Though SCRUM implementation issues are not country-dependant, I can say from UK side, there is too much made of benefit of mixing roles. This generally is a benefit for budget savings reason, however misguided. Too often than not you will have a Developer/Scrummaster with a Product Owner (full-time if you are lucky). The Product Owner role is rarely assigned on skills, and it should be, as it is akin to a Business Analyst. One of the dangers is the Product Owner becomes Project Manager. Most likely is development of Waterscrum, when release milestones are introduced, rather than Sprints. This kind of project can be successful – as long as Product Owner has become effective Project Manager.

The development team can code in Agile fashion either way, but Waterfall does not easily sit with Agile.

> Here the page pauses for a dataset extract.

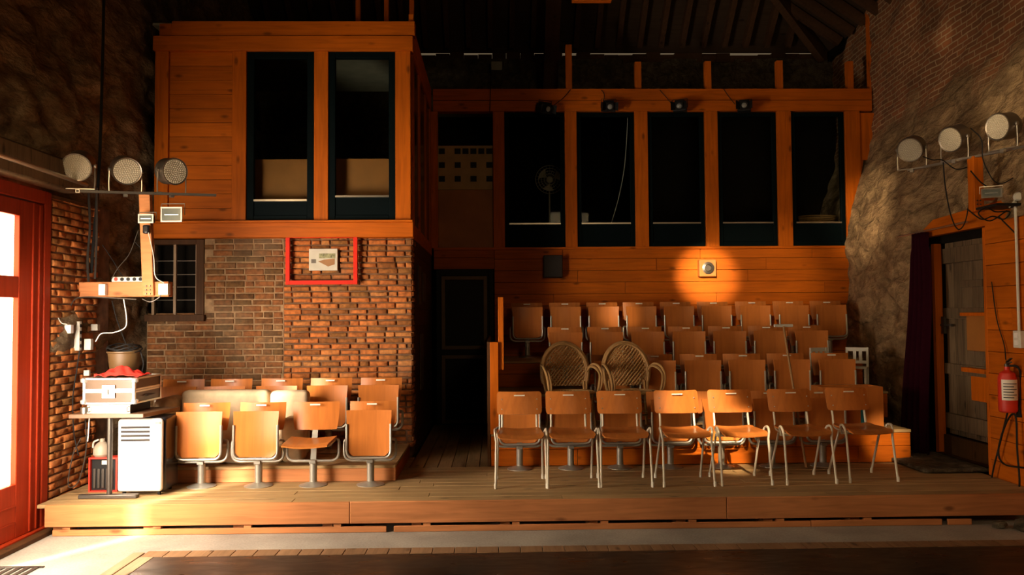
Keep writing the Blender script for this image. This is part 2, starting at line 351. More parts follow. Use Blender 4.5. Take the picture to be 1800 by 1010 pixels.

Individuals and interactions over processes and tools
Working software over comprehensive documentation
Customer collaboration over contract negotiation
Responding to change over following a plan

Especially the last line – changing plans in Waterfall is not encouraged. This was how Agile evolved; to deliver software to the stakeholder in a better way technically, and to integrate changes to plan (for whatever reason), and additional requirements. Translating that benefit to a stakeholder during a project is a lot harder, and that is what the Scrummaster and Product Owner should be managing as a team – not one domineering the other. Waterscrum works because the team adapt (assuming they don’t fight back, of course). The two benefits the development team can retain from Agile is the daily meetings and improved communication line to the business. Generally the psychology behind people working on Agile projects is that they have to be more proactive.

Lets be clear, Waterfall was not wrong – but change needed to happen due to increasing demands from business, and more aggressive schedules. The web and opensource were the main instigators of this change. Agile has turned into a monstrosity, and I have heard so many variations on Agile, and how people manipulate it to suit their purpose. I have mentioned many times how I get fear of dread when I start on project and hear the words in first meeting “We’re working Agile!”. “I’ll see myself out” is what I would love to respond with sometimes, but I enjoy the challenge presented by chaos – or seeming chaos. Although people may get it wrong, sometimes you have a team which transcend this – bizarrely working without a methodology or formal roles. But they have the skills and they communicate. And deliver projects; a little scrappy to the finish line maybe, but the job gets done.

This isn’t that surprising – when human beings aren’t given a goal and/or direction, then they will find one. It’s in our nature. Agile/SCRUM harnesses that natural instinct. And then of course there is always a natural leader. If you think about the roles now, it fits with our primal urges to have goals and find paths to them. SO what do I think is needed in the team as a whole.

A strong Agile developer, at least one in the development team.
A qualified Scrummaster
A RELEVANT Product Owner – if they have decent business analysis skills, all the better
Tester(s) (of course!)

Damn – does that make the Test Manager redundant? Not at all, in fact, beneficial to have a Test Manager in the team, who have a wider scope than simply the daily testing, and provides input at planning stages such as risks, weak areas, testing schedule concerns. Test Automation is too big a subject to bring up here, but it is the only way forward for testing.

I still believe Agile works as a philosophy, rather than the stricter guidelines inherent with SCRUM. Different languages and source control tools can provide differing levels of features and functionality. And coding optimally with re-usability in mind is effective coding, whatever the methodology. So by default, the method of build and release should adopt Agile software development principles.